→ BRIEF:
Lines containing "were" are to be counted. Give the number and nothing more.

[Start GIVEN DATA]

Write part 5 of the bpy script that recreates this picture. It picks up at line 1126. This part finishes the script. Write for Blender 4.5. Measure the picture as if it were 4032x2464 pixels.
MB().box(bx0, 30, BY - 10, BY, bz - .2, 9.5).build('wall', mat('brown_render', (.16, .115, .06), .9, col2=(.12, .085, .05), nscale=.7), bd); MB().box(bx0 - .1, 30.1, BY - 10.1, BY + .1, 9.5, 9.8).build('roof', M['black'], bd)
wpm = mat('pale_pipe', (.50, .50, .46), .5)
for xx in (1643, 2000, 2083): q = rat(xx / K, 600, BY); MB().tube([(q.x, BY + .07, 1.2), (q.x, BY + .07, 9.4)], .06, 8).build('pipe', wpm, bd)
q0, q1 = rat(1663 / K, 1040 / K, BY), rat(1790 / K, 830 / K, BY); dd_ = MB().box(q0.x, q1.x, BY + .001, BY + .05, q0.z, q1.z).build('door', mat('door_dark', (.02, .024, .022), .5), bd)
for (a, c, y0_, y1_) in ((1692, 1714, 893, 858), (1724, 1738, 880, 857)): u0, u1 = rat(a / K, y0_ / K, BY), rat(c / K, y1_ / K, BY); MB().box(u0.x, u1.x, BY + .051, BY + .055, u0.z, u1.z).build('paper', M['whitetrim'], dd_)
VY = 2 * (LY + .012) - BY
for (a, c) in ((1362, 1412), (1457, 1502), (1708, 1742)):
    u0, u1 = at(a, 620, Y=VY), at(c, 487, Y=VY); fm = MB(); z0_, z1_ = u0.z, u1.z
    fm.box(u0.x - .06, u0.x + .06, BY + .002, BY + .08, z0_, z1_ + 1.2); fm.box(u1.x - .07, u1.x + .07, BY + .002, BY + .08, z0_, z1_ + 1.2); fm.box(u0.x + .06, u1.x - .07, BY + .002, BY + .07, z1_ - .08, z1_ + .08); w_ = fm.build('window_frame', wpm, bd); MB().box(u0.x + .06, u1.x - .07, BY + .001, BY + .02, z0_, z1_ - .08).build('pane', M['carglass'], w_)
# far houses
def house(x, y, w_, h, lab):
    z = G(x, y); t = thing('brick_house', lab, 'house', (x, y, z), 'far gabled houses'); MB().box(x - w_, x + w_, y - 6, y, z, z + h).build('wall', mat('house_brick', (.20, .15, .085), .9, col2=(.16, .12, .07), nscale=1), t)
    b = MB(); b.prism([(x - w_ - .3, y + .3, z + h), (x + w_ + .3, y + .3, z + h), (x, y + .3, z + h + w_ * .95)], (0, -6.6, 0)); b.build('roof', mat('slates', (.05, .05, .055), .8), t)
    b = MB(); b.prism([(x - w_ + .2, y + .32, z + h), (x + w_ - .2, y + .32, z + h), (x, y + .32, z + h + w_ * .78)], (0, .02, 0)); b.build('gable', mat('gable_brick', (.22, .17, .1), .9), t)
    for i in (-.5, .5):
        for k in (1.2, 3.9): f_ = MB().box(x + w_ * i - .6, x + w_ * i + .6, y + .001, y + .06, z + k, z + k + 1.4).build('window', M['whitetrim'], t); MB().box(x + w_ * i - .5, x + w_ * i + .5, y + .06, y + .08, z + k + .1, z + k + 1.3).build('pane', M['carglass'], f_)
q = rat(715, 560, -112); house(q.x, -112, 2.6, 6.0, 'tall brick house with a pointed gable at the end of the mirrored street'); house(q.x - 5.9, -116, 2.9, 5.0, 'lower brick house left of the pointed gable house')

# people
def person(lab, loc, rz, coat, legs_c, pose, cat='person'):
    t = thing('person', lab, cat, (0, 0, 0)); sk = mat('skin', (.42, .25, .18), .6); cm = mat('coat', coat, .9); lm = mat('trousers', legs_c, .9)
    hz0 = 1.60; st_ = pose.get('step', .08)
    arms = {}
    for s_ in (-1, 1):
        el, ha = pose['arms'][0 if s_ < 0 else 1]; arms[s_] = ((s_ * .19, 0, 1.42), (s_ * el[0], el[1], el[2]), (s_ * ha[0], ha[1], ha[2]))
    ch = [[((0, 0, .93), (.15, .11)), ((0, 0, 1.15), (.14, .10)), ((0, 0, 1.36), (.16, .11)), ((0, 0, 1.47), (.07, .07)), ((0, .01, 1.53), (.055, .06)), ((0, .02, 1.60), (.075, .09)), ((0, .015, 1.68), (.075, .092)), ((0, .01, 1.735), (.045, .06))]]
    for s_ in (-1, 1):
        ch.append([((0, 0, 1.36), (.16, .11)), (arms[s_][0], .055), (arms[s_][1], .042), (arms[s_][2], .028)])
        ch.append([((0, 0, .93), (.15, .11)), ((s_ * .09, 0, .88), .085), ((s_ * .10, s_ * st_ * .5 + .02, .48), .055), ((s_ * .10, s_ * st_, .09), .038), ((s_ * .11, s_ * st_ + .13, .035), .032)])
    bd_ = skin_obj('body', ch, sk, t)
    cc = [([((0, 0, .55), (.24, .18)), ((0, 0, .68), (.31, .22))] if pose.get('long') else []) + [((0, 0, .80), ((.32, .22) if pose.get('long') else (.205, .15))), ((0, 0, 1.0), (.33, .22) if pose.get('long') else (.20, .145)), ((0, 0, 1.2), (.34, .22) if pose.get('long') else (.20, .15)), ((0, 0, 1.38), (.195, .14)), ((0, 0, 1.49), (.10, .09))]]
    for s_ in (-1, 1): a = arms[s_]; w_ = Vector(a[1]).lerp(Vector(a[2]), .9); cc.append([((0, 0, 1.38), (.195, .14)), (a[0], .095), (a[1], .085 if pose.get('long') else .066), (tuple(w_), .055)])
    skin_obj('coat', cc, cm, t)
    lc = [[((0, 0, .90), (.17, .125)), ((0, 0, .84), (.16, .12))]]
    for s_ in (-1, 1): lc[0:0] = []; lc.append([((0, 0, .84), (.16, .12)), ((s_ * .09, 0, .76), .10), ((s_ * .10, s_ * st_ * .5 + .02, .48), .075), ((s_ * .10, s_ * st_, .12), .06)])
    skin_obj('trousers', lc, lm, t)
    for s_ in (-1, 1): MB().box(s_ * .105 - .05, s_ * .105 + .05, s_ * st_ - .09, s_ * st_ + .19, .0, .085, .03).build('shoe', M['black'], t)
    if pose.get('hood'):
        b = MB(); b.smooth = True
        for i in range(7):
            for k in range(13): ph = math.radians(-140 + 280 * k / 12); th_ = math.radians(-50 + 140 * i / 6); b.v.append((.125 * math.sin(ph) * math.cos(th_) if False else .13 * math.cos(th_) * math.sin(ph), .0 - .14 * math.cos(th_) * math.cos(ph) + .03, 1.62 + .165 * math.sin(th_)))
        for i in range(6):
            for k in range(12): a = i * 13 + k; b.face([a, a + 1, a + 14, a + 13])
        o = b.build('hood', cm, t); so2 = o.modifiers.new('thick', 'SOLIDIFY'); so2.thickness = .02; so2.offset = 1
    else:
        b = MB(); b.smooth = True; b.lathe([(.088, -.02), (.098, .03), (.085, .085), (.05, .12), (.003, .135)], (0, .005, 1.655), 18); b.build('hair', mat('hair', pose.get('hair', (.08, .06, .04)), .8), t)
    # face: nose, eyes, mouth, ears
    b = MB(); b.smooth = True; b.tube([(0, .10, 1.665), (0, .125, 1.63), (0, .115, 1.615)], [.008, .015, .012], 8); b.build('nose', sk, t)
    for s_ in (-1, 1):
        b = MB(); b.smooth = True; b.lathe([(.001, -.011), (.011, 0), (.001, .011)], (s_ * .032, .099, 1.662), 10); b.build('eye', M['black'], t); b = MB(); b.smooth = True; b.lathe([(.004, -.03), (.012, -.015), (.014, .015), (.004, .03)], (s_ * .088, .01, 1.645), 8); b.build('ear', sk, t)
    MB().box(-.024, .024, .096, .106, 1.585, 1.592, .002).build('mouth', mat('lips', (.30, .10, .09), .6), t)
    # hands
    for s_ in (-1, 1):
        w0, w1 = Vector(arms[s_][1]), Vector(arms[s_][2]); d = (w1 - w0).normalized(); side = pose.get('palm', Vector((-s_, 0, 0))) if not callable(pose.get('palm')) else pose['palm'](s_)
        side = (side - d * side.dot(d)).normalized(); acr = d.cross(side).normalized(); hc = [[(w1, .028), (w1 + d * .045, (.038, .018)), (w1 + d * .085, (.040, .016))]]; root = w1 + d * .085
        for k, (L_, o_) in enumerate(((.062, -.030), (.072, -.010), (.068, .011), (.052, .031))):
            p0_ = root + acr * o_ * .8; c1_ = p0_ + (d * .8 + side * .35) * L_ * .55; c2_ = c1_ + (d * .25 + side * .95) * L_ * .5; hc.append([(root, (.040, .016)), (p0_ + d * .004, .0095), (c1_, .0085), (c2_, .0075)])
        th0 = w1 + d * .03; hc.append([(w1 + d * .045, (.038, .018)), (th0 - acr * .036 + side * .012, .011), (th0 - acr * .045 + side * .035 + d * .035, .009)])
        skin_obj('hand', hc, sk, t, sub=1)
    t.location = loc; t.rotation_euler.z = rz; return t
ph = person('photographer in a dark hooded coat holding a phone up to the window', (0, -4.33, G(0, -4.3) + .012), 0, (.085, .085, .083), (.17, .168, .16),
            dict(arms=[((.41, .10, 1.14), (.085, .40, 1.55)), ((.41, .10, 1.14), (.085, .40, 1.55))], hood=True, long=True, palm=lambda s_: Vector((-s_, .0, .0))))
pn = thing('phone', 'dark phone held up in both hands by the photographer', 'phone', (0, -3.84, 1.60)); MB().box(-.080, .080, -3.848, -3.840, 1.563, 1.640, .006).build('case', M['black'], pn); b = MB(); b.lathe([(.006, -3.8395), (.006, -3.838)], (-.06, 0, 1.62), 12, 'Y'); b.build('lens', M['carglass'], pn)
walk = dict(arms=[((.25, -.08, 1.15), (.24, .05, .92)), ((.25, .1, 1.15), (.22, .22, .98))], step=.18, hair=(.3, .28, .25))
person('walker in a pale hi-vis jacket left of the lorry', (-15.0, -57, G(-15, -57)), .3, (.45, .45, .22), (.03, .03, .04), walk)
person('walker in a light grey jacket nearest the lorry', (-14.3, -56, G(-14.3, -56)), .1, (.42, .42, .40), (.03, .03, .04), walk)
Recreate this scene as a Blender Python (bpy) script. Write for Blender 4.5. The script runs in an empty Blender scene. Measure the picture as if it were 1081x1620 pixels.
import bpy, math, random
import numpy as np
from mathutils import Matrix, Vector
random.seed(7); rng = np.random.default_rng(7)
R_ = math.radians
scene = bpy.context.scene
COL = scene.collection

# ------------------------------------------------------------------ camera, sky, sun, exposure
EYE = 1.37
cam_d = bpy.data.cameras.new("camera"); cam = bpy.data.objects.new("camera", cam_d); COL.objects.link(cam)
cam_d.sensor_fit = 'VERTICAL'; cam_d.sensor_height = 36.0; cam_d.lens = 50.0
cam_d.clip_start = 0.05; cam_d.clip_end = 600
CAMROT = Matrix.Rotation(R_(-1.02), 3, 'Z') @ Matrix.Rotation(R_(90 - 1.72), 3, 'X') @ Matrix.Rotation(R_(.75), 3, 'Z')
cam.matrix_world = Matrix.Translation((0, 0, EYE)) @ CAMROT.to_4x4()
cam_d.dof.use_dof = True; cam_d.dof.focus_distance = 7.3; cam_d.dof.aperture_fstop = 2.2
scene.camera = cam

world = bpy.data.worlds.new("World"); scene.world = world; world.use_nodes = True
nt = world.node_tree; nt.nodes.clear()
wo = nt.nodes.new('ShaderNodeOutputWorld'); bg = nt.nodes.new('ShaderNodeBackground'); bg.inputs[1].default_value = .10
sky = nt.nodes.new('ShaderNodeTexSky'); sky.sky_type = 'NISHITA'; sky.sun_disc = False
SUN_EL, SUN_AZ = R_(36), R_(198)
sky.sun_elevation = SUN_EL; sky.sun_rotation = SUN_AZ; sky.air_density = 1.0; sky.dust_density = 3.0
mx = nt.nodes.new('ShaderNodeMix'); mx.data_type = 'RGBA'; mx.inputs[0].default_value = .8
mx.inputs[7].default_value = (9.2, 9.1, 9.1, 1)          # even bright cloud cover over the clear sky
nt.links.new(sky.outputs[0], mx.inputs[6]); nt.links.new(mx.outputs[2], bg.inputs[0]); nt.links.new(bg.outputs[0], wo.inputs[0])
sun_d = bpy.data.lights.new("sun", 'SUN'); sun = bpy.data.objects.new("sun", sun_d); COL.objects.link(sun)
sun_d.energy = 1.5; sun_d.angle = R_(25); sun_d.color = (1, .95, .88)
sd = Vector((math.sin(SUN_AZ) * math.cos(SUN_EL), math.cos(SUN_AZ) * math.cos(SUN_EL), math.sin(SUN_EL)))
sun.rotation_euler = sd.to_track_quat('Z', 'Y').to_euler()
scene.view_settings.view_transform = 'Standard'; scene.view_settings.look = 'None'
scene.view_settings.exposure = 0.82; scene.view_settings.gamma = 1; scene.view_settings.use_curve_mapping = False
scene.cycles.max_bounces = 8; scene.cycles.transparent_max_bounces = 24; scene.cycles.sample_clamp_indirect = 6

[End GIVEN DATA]

→ EXERCISE SOLUTION:
2